In an ironic twist, Remain’s best hope of convincing the voters lies in the British economy suddenly doing badly, since this could be blamed on the apparent approach of Brexit. Both Chancellor George Osborne and Bank of England Governor Mark Carney have laid the groundwork for this claim—and, more interestingly, for the event itself. The UK’s real economy (Mr Osborne’s responsibility) is showing signs of a slowdown across industry, services and construction; and the financial economy (Mr Carney’s remit) is showing a current-account deficit equal to an astounding 7 per cent of GDP.

This combination is risky under any political conditions; almost any exogenous event might topple the resulting shaky edifice. Even if such a reverse had developed while Britain was securely in the EU, it could still be blamed on Brexit both in advance and afterwards.

If no reverse occurs, however, then Remain will have to depend on the eloquence of the various notables who have been shouting ever more loudly that Brexit = Ruin.
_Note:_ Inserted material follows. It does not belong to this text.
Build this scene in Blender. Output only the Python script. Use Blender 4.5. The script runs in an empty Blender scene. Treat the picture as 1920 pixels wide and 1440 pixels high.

One should never underestimate the power of a united establishment, let alone several united establishments. Throughout the advanced world, including the Anglosphere, however, there is a series of populist rebellions against elites. Any impulse to rebel against these establishment voices, moreover, will be further encouraged by the condescending tone of some of them towards Brexit supporters, whom they assume to be ill-educated, primitive, semi-fascistic, ignorant of the issues at stake, or, as Cameron once put it, “fruitcakes, loonies, and closet racists”. It is as if our new masters don’t know they might be overheard.
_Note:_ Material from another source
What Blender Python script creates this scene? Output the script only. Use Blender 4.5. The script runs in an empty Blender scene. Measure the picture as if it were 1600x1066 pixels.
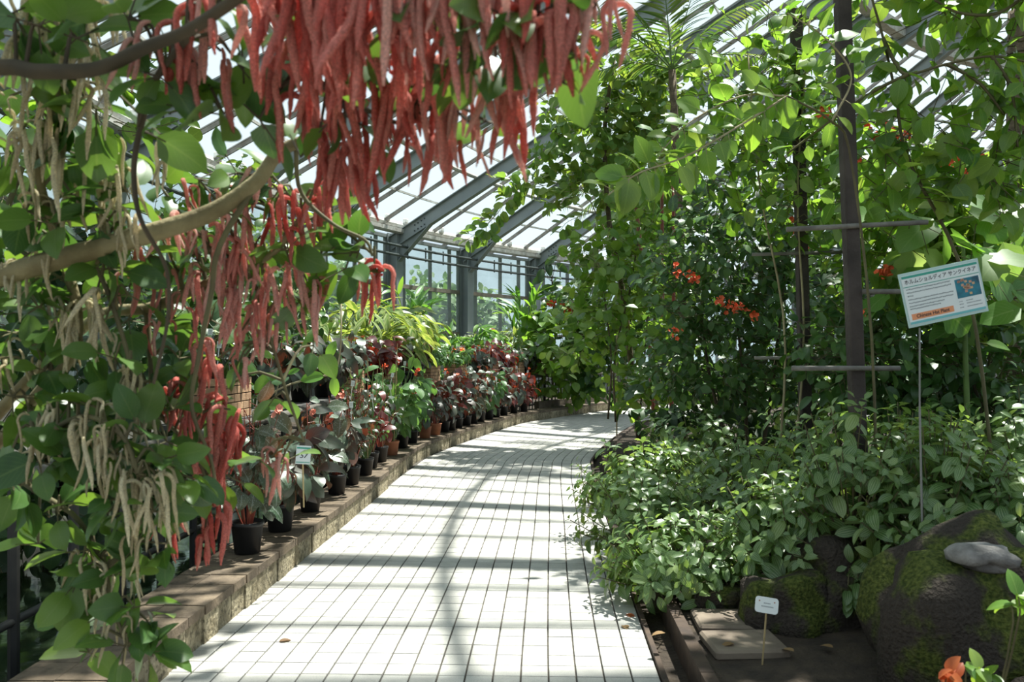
import bpy, math, random
import numpy as np
from mathutils import Matrix, Vector

scene = bpy.context.scene
# ------------------------------------------------------------------ camera
F = 1300.0            # focal length in pixels of the 1600 x 1066 frame
CAM_H = 1.5
HORIZON = 550.0
cam_data = bpy.data.cameras.new('camera')
cam = bpy.data.objects.new('camera', cam_data)
scene.collection.objects.link(cam)
cam.location = (0, 0, CAM_H)
cam.rotation_euler = (math.radians(90), 0, 0)
cam_data.sensor_width = 36.0
cam_data.lens = F / 1600.0 * 36.0
cam_data.shift_y = (HORIZON - 533.0) / 1600.0
cam_data.clip_start = 0.05
cam_data.clip_end = 400
cam_data.dof.use_dof = True
cam_data.dof.focus_distance = 9.0
cam_data.dof.aperture_fstop = 5.0
scene.camera = cam
# ------------------------------------------------------------------ sky, sun, exposure
world = bpy.data.worlds.new('sky')
scene.world = world
world.use_nodes = True
wn = world.node_tree
wn.nodes.clear()
wo = wn.nodes.new('ShaderNodeOutputWorld')
wb = wn.nodes.new('ShaderNodeBackground')
wb.inputs[0].default_value = (0.74, 0.89, 1.0, 1)
wb.inputs[1].default_value = 0.68
wn.links.new(wb.outputs[0], wo.inputs[0])
sun_data = bpy.data.lights.new('sun', 'SUN')
sun_data.energy = 10.5
sun_data.angle = math.radians(1.0)
sun_data.color = (1.0, 0.955, 0.88)
sun = bpy.data.objects.new('sun', sun_data)
scene.collection.objects.link(sun)
SUN_TO = Vector((0.265, 0.29, 0.95)).normalized()
sun.rotation_euler = (-SUN_TO).to_track_quat('-Z', 'Y').to_euler()
sun.location = (8, 9, 30)
scene.view_settings.view_transform = 'Standard'
scene.view_settings.look = 'None'
scene.view_settings.gamma = 1.0
scene.view_settings.use_curve_mapping = False
scene.view_settings.exposure = 0.45
scene.cycles.max_bounces = 4
scene.cycles.diffuse_bounces = 2
scene.cycles.glossy_bounces = 2
scene.cycles.transmission_bounces = 4
scene.cycles.transparent_max_bounces = 8
scene.cycles.caustics_reflective = False
scene.cycles.caustics_refractive = False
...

Cameron is now plainly nervous that a straightforward appeal to the authority of the new establishments may not persuade its main intended audience in the Tories outside Parliament. They look like voting for Leave in a landslide. Accordingly, he is now trying to prod Labour and the unions into making a much stronger appeal to their supporters in the country who are thought to be either inert or vulnerable to a nationalist appeal from UKIP.

In return for their launching a bigger anti-Brexit campaign, Cameron is offering changes in government policy that include weakening his union legislation, supporting greater EU regulation of worker rights, and setting up an inquiry (long sought by the extreme Left) into police misconduct at the “Battle of Orgreave” during the 1985 miners’ strike. His commitment to Remain is pushing him ever deeper into Left political territory.

Many known unknown events—the collapse of border fences before a migrant rush in Central Europe, a sharp fall in the pound, the break-up of the Italian government over euro policy—might re-draw this picture of the Brexit battle between now and June 23. Since they are unforeseeable, so is the result. If Remain wins by a small majority, however, Cameron will owe his victory to Jeremy Corbyn and the Left and to his own leftwards turn. It will be a victory for a post-nationalist Left view of Britain carried through by a liberal Tory. He will therefore provoke a crisis in conservatism as well as in Britain’s sense of its own identity and future.

And after all the sturm und drang, it won’t decide Brexit.